### Records for this task
☆ ☆ ☆ ☆
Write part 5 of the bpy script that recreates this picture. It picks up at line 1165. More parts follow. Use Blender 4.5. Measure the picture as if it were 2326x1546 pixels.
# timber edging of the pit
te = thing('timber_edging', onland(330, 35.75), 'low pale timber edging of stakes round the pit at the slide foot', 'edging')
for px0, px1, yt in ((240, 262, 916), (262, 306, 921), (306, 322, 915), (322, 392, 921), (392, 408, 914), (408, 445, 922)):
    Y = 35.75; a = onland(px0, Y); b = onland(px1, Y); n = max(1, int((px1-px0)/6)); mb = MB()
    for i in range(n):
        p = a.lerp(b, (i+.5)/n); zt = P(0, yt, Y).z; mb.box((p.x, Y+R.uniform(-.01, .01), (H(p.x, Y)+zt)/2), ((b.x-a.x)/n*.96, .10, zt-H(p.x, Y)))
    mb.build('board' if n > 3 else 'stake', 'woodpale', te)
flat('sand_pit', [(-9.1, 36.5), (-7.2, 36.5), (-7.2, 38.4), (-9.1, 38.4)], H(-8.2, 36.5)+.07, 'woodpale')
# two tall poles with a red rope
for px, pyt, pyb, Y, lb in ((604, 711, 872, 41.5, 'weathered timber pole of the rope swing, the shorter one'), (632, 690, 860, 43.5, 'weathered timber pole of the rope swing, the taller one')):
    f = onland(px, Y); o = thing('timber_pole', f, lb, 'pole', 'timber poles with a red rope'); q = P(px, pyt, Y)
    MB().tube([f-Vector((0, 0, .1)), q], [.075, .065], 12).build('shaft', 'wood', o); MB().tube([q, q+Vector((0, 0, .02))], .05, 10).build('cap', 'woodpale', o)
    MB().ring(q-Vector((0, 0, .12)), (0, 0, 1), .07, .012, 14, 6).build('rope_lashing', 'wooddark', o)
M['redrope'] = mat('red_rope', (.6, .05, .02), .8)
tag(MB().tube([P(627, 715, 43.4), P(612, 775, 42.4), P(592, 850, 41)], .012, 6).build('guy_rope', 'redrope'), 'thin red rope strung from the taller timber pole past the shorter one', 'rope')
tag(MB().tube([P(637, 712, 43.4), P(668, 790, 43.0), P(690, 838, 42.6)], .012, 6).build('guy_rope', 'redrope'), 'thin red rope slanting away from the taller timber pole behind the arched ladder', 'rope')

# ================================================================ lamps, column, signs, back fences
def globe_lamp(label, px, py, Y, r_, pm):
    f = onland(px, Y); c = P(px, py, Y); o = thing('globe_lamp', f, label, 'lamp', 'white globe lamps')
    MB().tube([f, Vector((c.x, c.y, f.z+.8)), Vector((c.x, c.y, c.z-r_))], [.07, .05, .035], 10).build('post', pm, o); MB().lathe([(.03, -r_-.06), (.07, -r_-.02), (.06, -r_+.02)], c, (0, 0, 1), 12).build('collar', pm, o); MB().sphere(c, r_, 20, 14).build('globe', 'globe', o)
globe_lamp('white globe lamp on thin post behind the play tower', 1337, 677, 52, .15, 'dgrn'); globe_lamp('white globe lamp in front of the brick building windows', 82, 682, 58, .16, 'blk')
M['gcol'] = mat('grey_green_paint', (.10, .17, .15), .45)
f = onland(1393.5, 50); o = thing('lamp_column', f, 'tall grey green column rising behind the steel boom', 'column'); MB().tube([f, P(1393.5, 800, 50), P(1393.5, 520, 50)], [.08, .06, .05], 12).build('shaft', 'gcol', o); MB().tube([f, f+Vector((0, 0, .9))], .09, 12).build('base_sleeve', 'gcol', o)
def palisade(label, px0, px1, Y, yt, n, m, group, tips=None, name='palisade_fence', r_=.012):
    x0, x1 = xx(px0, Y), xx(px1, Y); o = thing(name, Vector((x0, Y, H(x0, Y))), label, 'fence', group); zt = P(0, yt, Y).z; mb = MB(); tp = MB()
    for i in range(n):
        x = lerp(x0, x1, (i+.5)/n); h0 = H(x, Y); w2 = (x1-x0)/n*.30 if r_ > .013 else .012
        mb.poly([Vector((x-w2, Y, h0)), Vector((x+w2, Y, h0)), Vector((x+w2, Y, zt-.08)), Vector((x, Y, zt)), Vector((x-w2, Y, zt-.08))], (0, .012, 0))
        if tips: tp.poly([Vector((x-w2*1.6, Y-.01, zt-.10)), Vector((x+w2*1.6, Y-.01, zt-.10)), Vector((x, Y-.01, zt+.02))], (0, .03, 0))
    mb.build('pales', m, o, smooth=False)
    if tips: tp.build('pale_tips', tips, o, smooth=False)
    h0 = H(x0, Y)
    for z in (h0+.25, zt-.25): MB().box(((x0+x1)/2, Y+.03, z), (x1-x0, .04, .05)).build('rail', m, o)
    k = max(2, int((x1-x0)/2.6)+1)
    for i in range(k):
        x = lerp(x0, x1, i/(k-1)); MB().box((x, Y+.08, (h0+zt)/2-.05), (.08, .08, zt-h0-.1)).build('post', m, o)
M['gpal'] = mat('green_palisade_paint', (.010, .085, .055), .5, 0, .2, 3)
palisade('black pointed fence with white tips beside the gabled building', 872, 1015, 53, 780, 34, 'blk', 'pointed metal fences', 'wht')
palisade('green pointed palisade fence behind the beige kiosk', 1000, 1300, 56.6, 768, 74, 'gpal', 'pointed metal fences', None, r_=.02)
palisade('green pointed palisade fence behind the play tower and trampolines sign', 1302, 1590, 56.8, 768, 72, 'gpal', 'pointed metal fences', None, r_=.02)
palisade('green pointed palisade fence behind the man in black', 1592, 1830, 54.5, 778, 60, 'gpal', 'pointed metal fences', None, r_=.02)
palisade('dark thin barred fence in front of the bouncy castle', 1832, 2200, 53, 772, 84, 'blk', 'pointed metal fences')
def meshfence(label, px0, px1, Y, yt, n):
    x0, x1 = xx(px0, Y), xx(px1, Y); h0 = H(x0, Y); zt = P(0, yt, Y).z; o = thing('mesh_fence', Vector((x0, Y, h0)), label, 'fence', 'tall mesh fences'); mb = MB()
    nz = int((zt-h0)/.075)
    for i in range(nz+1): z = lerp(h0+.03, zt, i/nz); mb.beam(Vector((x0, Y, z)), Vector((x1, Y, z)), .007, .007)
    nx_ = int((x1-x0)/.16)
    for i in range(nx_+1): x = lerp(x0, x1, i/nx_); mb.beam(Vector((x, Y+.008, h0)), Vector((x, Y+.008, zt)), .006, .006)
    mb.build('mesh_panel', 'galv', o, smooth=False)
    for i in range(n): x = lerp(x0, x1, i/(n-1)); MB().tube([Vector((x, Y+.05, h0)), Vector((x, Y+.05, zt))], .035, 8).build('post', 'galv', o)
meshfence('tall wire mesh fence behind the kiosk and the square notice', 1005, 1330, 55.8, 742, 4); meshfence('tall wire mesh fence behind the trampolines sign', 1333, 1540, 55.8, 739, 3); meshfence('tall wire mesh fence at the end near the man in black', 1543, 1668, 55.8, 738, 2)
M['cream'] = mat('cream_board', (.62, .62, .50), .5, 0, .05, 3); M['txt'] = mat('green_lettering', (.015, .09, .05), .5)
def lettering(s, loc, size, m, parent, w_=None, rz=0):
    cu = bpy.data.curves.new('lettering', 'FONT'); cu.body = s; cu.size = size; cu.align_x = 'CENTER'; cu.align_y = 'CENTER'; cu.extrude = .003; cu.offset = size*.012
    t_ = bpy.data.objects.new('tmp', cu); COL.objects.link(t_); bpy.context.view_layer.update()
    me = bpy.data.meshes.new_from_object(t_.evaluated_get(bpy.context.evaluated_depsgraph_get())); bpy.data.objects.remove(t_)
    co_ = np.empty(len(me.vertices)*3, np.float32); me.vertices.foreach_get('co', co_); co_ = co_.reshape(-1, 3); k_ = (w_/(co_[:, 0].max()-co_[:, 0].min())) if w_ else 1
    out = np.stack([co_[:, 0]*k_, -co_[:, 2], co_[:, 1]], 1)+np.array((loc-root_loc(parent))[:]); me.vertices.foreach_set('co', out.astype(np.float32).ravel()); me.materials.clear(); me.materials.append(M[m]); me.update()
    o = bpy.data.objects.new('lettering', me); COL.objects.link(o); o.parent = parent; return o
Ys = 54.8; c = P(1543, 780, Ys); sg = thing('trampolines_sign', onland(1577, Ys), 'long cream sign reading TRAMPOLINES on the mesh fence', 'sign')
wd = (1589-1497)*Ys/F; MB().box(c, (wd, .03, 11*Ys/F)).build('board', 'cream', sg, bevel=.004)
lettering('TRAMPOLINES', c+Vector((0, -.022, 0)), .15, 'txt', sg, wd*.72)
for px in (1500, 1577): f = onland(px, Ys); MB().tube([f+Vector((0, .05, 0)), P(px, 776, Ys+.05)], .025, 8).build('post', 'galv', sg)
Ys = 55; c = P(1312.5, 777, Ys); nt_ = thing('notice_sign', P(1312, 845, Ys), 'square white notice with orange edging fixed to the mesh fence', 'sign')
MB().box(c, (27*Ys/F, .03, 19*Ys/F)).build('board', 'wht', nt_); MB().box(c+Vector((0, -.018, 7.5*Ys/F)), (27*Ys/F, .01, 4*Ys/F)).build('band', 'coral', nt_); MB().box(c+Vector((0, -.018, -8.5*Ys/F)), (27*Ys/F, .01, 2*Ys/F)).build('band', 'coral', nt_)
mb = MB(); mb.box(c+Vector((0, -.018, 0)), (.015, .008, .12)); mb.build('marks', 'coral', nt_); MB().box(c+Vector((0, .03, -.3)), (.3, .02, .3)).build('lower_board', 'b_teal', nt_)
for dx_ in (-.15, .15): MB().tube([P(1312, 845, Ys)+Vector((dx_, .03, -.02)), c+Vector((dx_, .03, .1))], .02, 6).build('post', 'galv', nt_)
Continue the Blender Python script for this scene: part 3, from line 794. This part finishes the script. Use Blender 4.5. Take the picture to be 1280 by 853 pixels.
☆ ☆ ☆ ☆
### Exercise goal
Reproduce, please, the lines of the material from its first line down to the line containing "arched ladder', 'rope')", keeping both ends and nothing beyond them.

### Problem solution
Write part 5 of the bpy script that recreates this picture. It picks up at line 1165. More parts follow. Use Blender 4.5. Measure the picture as if it were 2326x1546 pixels.
# timber edging of the pit
te = thing('timber_edging', onland(330, 35.75), 'low pale timber edging of stakes round the pit at the slide foot', 'edging')
for px0, px1, yt in ((240, 262, 916), (262, 306, 921), (306, 322, 915), (322, 392, 921), (392, 408, 914), (408, 445, 922)):
    Y = 35.75; a = onland(px0, Y); b = onland(px1, Y); n = max(1, int((px1-px0)/6)); mb = MB()
    for i in range(n):
        p = a.lerp(b, (i+.5)/n); zt = P(0, yt, Y).z; mb.box((p.x, Y+R.uniform(-.01, .01), (H(p.x, Y)+zt)/2), ((b.x-a.x)/n*.96, .10, zt-H(p.x, Y)))
    mb.build('board' if n > 3 else 'stake', 'woodpale', te)
flat('sand_pit', [(-9.1, 36.5), (-7.2, 36.5), (-7.2, 38.4), (-9.1, 38.4)], H(-8.2, 36.5)+.07, 'woodpale')
# two tall poles with a red rope
for px, pyt, pyb, Y, lb in ((604, 711, 872, 41.5, 'weathered timber pole of the rope swing, the shorter one'), (632, 690, 860, 43.5, 'weathered timber pole of the rope swing, the taller one')):
    f = onland(px, Y); o = thing('timber_pole', f, lb, 'pole', 'timber poles with a red rope'); q = P(px, pyt, Y)
    MB().tube([f-Vector((0, 0, .1)), q], [.075, .065], 12).build('shaft', 'wood', o); MB().tube([q, q+Vector((0, 0, .02))], .05, 10).build('cap', 'woodpale', o)
    MB().ring(q-Vector((0, 0, .12)), (0, 0, 1), .07, .012, 14, 6).build('rope_lashing', 'wooddark', o)
M['redrope'] = mat('red_rope', (.6, .05, .02), .8)
tag(MB().tube([P(627, 715, 43.4), P(612, 775, 42.4), P(592, 850, 41)], .012, 6).build('guy_rope', 'redrope'), 'thin red rope strung from the taller timber pole past the shorter one', 'rope')
tag(MB().tube([P(637, 712, 43.4), P(668, 790, 43.0), P(690, 838, 42.6)], .012, 6).build('guy_rope', 'redrope'), 'thin red rope slanting away from the taller timber pole behind the arched ladder', 'rope')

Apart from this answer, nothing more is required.